__Objective__
Can you write out the whole listing exactly?

__Available data__
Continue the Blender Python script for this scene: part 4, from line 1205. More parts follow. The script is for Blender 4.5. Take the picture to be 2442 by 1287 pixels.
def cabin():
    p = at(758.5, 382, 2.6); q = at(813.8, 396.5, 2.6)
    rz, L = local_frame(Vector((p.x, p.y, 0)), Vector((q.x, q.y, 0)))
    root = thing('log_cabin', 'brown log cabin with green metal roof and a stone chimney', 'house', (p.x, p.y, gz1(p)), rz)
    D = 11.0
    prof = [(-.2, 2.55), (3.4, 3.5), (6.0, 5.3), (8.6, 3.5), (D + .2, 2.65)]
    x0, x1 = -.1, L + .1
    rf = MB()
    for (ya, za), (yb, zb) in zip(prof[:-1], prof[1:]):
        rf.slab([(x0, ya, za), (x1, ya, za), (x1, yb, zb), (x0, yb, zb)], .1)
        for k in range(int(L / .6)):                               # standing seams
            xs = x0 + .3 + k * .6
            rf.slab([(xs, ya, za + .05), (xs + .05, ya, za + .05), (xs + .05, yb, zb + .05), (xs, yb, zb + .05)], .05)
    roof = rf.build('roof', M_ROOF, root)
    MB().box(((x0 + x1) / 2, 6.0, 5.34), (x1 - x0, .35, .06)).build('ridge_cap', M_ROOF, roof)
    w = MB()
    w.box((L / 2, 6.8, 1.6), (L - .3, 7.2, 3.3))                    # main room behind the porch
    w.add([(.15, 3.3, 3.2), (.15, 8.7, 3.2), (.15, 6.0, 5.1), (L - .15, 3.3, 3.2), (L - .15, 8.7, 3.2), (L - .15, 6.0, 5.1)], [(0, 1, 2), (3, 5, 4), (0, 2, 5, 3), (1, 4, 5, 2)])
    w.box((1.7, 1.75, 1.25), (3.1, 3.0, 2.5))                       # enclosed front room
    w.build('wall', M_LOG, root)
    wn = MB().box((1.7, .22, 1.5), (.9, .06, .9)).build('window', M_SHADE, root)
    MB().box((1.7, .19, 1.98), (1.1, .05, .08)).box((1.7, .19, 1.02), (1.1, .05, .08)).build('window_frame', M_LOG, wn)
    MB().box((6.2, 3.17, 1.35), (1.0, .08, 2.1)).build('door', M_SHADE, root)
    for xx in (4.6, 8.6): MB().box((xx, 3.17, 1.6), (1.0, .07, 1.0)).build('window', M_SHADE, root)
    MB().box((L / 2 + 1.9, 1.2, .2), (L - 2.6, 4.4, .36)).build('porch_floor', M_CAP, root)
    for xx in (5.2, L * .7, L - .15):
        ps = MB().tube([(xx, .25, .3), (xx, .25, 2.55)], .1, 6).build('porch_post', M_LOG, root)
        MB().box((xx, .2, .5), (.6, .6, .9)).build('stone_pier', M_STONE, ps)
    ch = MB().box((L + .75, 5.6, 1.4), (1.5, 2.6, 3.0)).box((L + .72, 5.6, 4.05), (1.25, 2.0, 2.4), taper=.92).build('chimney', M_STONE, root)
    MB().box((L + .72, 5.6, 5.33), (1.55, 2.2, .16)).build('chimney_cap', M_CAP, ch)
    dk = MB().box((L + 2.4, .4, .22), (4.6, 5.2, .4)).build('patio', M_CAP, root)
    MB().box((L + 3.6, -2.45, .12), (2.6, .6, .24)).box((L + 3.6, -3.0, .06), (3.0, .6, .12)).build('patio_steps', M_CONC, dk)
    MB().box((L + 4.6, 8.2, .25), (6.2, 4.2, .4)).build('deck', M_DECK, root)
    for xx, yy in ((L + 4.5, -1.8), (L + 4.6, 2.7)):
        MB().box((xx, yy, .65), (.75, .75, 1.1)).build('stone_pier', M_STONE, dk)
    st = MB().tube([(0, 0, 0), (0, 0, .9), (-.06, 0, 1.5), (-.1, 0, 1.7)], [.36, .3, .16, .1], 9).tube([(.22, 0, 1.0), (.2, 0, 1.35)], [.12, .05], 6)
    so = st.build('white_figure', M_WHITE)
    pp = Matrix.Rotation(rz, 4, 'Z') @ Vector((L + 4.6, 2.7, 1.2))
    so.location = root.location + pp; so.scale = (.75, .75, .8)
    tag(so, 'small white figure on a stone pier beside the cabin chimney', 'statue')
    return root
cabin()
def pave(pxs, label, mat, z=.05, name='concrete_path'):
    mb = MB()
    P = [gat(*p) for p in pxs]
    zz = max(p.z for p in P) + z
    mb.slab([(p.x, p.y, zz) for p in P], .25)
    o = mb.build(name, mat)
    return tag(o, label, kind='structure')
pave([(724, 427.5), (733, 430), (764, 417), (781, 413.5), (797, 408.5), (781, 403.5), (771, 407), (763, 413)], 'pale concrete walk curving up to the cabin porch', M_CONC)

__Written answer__
Continue the Blender Python script for this scene: part 4, from line 1205. More parts follow. The script is for Blender 4.5. Take the picture to be 2442 by 1287 pixels.
def cabin():
    p = at(758.5, 382, 2.6); q = at(813.8, 396.5, 2.6)
    rz, L = local_frame(Vector((p.x, p.y, 0)), Vector((q.x, q.y, 0)))
    root = thing('log_cabin', 'brown log cabin with green metal roof and a stone chimney', 'house', (p.x, p.y, gz1(p)), rz)
    D = 11.0
    prof = [(-.2, 2.55), (3.4, 3.5), (6.0, 5.3), (8.6, 3.5), (D + .2, 2.65)]
    x0, x1 = -.1, L + .1
    rf = MB()
    for (ya, za), (yb, zb) in zip(prof[:-1], prof[1:]):
        rf.slab([(x0, ya, za), (x1, ya, za), (x1, yb, zb), (x0, yb, zb)], .1)
        for k in range(int(L / .6)):                               # standing seams
            xs = x0 + .3 + k * .6
            rf.slab([(xs, ya, za + .05), (xs + .05, ya, za + .05), (xs + .05, yb, zb + .05), (xs, yb, zb + .05)], .05)
    roof = rf.build('roof', M_ROOF, root)
    MB().box(((x0 + x1) / 2, 6.0, 5.34), (x1 - x0, .35, .06)).build('ridge_cap', M_ROOF, roof)
    w = MB()
    w.box((L / 2, 6.8, 1.6), (L - .3, 7.2, 3.3))                    # main room behind the porch
    w.add([(.15, 3.3, 3.2), (.15, 8.7, 3.2), (.15, 6.0, 5.1), (L - .15, 3.3, 3.2), (L - .15, 8.7, 3.2), (L - .15, 6.0, 5.1)], [(0, 1, 2), (3, 5, 4), (0, 2, 5, 3), (1, 4, 5, 2)])
    w.box((1.7, 1.75, 1.25), (3.1, 3.0, 2.5))                       # enclosed front room
    w.build('wall', M_LOG, root)
    wn = MB().box((1.7, .22, 1.5), (.9, .06, .9)).build('window', M_SHADE, root)
    MB().box((1.7, .19, 1.98), (1.1, .05, .08)).box((1.7, .19, 1.02), (1.1, .05, .08)).build('window_frame', M_LOG, wn)
    MB().box((6.2, 3.17, 1.35), (1.0, .08, 2.1)).build('door', M_SHADE, root)
    for xx in (4.6, 8.6): MB().box((xx, 3.17, 1.6), (1.0, .07, 1.0)).build('window', M_SHADE, root)
    MB().box((L / 2 + 1.9, 1.2, .2), (L - 2.6, 4.4, .36)).build('porch_floor', M_CAP, root)
    for xx in (5.2, L * .7, L - .15):
        ps = MB().tube([(xx, .25, .3), (xx, .25, 2.55)], .1, 6).build('porch_post', M_LOG, root)
        MB().box((xx, .2, .5), (.6, .6, .9)).build('stone_pier', M_STONE, ps)
    ch = MB().box((L + .75, 5.6, 1.4), (1.5, 2.6, 3.0)).box((L + .72, 5.6, 4.05), (1.25, 2.0, 2.4), taper=.92).build('chimney', M_STONE, root)
    MB().box((L + .72, 5.6, 5.33), (1.55, 2.2, .16)).build('chimney_cap', M_CAP, ch)
    dk = MB().box((L + 2.4, .4, .22), (4.6, 5.2, .4)).build('patio', M_CAP, root)
    MB().box((L + 3.6, -2.45, .12), (2.6, .6, .24)).box((L + 3.6, -3.0, .06), (3.0, .6, .12)).build('patio_steps', M_CONC, dk)
    MB().box((L + 4.6, 8.2, .25), (6.2, 4.2, .4)).build('deck', M_DECK, root)
    for xx, yy in ((L + 4.5, -1.8), (L + 4.6, 2.7)):
        MB().box((xx, yy, .65), (.75, .75, 1.1)).build('stone_pier', M_STONE, dk)
    st = MB().tube([(0, 0, 0), (0, 0, .9), (-.06, 0, 1.5), (-.1, 0, 1.7)], [.36, .3, .16, .1], 9).tube([(.22, 0, 1.0), (.2, 0, 1.35)], [.12, .05], 6)
    so = st.build('white_figure', M_WHITE)
    pp = Matrix.Rotation(rz, 4, 'Z') @ Vector((L + 4.6, 2.7, 1.2))
    so.location = root.location + pp; so.scale = (.75, .75, .8)
    tag(so, 'small white figure on a stone pier beside the cabin chimney', 'statue')
    return root
cabin()
def pave(pxs, label, mat, z=.05, name='concrete_path'):
    mb = MB()
    P = [gat(*p) for p in pxs]
    zz = max(p.z for p in P) + z
    mb.slab([(p.x, p.y, zz) for p in P], .25)
    o = mb.build(name, mat)
    return tag(o, label, kind='structure')
pave([(724, 427.5), (733, 430), (764, 417), (781, 413.5), (797, 408.5), (781, 403.5), (771, 407), (763, 413)], 'pale concrete walk curving up to the cabin porch', M_CONC)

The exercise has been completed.